Farbrace has become a popular and trusted member of the England setup during his five years in the position. Having led Sri Lanka to the World Twenty20 in 2014, he joined as assistant to Peter Moores, later performing the same role under Bayliss, and taking temporary charge of the side for the 2015 series against New Zealand, and again for last summer’s T20s against India.
“Paul was integral, alongside Andrew Strauss, Trevor Bayliss and Eoin Morgan, in transforming our white-ball strategy, which has seen us become the best team in the world leading into a World Cup year,” Giles said. His efforts in developing players in the elite environment will benefit him in his new role at Edgbaston.
Giles now has the unenviable task of sourcing his successor with barely three months to go until the World Cup. Bayliss’s departure in September is likely to prompt a wholesale rethink of the coaching setup, which could even involve splitting the head coach job into red and white-ball roles.
With no clarity over who will replace Bayliss, or even what jobs will be available in the new regime, Farbrace has clearly decided on the long-term security of the Edgbaston role, where he will ironically replace Giles.
He begins at the end of March, ahead of the new county season in April, and will also be in line for a role with the Birmingham-based Hundred franchise when it launches in 2020.

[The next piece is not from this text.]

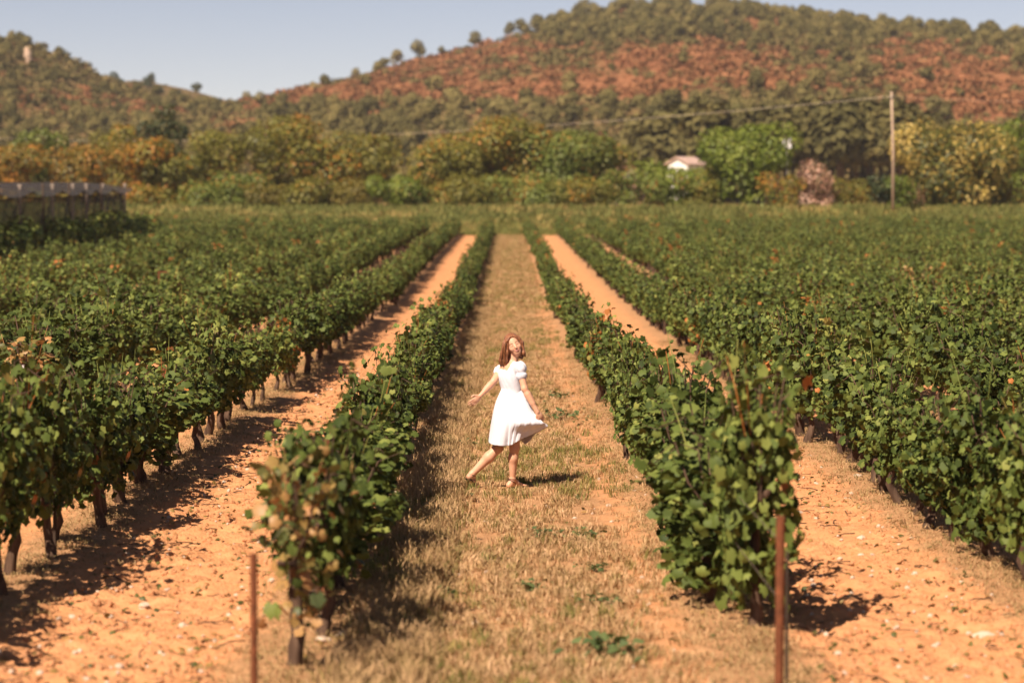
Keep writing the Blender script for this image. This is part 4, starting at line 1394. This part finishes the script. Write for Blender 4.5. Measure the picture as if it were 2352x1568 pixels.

“There is never a great time to leave an international setup,” Farbrace admitted. “And despite what will be a fantastic summer for English cricket, the opportunity to shape the future of one of the game’s biggest counties was too much to resist."
In the meantime, an interim appointment is most likely, with Paul Collingwood - already in the Caribbean as a white-ball coach - one potential candidate, although he may ultimately have designs on Bayliss’s job in the long run. The bowling coach Chris Silverwood is highly regarded, and there is also the possibility of Andy Flower, currently coaching the England Lions, taking a role with the senior side on a short-term basis.